The Israeli government today expressed "disappointment" with Lebanese President Amin Gemayel's public statements about the Israeli presence in Lebanon but suggested that Gemayel's public posture might conceal a more flexible private attitude.

In the first official reaction here to Gemayel's speech at the United Nations and the reports of his meetings with President Reagan and other U.S. officials, Israeli officials said they will stick to their positions despite Gemayel's objections.

Specifically, the Israelis said they were disappointed by Gemayel's demand that Israeli forces be the first to withdraw from Lebanon and his refusal not only to sign a peace treaty with Israel but to sign a formal agreement establishing "security arrangements" in southern Lebanon.

The net effect of Gemayel's visit to the United Nations and Washington was to put distance between the new Lebanese president and the Israelis. Last week, Israel's negotiating positions on a troop withdrawal from Lebanon was presented to the Lebanese government by David Kimche, the director-general of the Israeli Foreign Ministry, who reportedly came away convinced that these positions were acceptable to Lebanon.

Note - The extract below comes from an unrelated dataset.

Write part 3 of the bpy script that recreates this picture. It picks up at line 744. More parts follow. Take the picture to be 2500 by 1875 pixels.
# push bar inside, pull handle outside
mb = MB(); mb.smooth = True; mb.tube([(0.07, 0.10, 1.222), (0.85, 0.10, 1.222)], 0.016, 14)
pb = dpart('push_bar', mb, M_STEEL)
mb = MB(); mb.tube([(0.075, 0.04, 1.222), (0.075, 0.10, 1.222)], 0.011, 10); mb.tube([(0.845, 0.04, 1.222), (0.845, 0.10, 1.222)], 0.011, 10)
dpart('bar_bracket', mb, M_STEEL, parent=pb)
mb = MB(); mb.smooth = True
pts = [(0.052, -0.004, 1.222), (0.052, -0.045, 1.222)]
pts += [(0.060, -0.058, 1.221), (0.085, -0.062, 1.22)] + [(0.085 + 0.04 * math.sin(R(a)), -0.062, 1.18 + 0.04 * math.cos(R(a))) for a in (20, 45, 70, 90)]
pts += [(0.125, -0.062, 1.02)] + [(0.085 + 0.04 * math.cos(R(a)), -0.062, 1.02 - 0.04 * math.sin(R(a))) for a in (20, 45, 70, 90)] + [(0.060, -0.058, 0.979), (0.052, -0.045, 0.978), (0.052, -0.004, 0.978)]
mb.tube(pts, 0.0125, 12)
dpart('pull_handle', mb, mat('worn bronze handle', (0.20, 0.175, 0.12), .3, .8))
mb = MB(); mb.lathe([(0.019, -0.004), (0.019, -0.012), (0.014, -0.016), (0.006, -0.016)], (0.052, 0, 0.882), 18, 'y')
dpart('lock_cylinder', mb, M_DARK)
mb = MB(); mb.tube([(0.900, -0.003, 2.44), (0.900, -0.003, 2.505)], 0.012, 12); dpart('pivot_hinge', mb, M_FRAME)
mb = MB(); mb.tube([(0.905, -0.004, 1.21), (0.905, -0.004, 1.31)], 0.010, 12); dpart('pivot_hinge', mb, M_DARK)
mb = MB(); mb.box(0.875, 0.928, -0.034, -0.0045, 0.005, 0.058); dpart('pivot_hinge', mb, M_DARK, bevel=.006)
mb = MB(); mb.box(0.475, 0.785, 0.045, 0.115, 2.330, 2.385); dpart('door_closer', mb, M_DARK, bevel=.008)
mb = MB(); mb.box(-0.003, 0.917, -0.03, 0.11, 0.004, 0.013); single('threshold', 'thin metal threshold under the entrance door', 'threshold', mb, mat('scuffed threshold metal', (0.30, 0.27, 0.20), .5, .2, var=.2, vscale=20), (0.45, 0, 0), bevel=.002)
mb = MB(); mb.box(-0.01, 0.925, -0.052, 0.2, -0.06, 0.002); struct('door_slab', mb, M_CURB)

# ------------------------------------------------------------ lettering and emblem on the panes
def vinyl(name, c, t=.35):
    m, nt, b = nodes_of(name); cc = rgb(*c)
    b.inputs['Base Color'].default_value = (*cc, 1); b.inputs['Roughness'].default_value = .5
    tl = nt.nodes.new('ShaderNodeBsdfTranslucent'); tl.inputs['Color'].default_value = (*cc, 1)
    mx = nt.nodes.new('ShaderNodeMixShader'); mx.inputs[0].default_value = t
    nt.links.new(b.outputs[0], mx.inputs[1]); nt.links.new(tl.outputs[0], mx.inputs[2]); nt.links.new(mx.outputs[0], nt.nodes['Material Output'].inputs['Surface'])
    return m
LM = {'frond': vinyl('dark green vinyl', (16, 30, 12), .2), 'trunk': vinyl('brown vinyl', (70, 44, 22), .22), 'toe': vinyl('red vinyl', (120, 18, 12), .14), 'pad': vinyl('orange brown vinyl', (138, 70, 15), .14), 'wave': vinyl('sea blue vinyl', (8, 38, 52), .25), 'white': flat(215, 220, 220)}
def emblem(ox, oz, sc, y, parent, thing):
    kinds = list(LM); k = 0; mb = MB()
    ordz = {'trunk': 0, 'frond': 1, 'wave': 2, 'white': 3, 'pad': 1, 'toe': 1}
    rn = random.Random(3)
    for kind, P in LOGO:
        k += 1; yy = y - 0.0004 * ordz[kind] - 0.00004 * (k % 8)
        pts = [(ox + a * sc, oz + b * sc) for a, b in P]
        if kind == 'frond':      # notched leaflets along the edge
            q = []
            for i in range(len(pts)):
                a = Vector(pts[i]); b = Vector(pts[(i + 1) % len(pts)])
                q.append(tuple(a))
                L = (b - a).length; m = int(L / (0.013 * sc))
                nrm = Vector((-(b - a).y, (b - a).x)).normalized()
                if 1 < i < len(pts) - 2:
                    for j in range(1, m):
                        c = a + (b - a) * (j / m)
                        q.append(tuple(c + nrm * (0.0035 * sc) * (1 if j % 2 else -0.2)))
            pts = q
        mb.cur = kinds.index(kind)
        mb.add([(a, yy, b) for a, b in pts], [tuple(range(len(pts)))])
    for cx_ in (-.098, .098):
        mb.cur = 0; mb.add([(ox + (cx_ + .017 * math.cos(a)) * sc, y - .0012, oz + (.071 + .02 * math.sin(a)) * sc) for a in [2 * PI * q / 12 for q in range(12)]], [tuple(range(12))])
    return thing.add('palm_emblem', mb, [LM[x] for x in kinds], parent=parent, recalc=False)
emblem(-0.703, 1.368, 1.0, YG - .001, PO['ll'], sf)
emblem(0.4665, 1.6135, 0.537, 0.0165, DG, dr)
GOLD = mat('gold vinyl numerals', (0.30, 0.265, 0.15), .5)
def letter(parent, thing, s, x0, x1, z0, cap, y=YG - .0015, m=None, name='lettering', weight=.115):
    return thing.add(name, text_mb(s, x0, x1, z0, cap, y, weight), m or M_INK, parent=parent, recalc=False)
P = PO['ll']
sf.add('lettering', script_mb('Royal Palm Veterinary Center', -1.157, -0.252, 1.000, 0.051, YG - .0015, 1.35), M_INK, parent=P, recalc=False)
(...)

Israel is demanding that the remaining Palestine Liberation Organization forces be the first to leave Lebanon, after which it would be willing to accept a simultaneous withdrawal of Israeli and Syrian troops. The Israelis have set as their goal a formal peace treaty with Lebanon but are demanding as a minimum an agreement establishing a "security zone" in southern Lebanon before their troops pull out.

Today, Israeli officials appeared still to hold the view that Gemayel could be persuaded to accept their demands in the right circumstances. They noted that there are several reasons for the Lebanese president to distance himself in public from Israel, including Lebanon's need for a massive infusion of financial aid from the Arab world to rebuild itself after years of warfare.

Moreover, the Israelis argued that Gemayel, who also wants the Syrians and Palestinians to withdraw from Lebanon, knows that his best hope of achieving that goal rests with the Israeli presence in southern Lebanon.

"He knows that if we leave, Lebanon will be back to where it was in June, before we drove the PLO out of southern Lebanon," one official said. "He knows that his only chance of getting the PLO and the Syrians out is by playing the Israeli card. Once we are out, he loses any leverage."

Against this backdrop, the official said, it is important to "distinguish between public statements and quiet diplomacy." While Israel was "disappointed," he said, "we still hope to achieve what we set out to achieve."

Overall, the reaction that Israeli officials provided to foreign correspondents was mild, suggesting that they believe that Gemayel's negotiating position remains flexible.

Other public figures in Israel were more critical of Gemayel. Opposition Labor Party leader Shimon Peres said he found Gemayel's public statements in the United States to be "shocking."

Peres said that by "turning his back on Israel" the Lebanese president was "making a great mistake."

Israeli radio reported tonight that Foreign Minister Yitzhak Shamir has been invited to meet again with Secretary of State George P. Shultz in Washington before returning to the Middle East.

The invitation, which Israeli officials had hoped would be forthcoming following Gemayel's visit to Washington, is expected to provide the Israeli government with a clearer picture of Gemayel's intentions and posture in the troop withdrawal negotiations.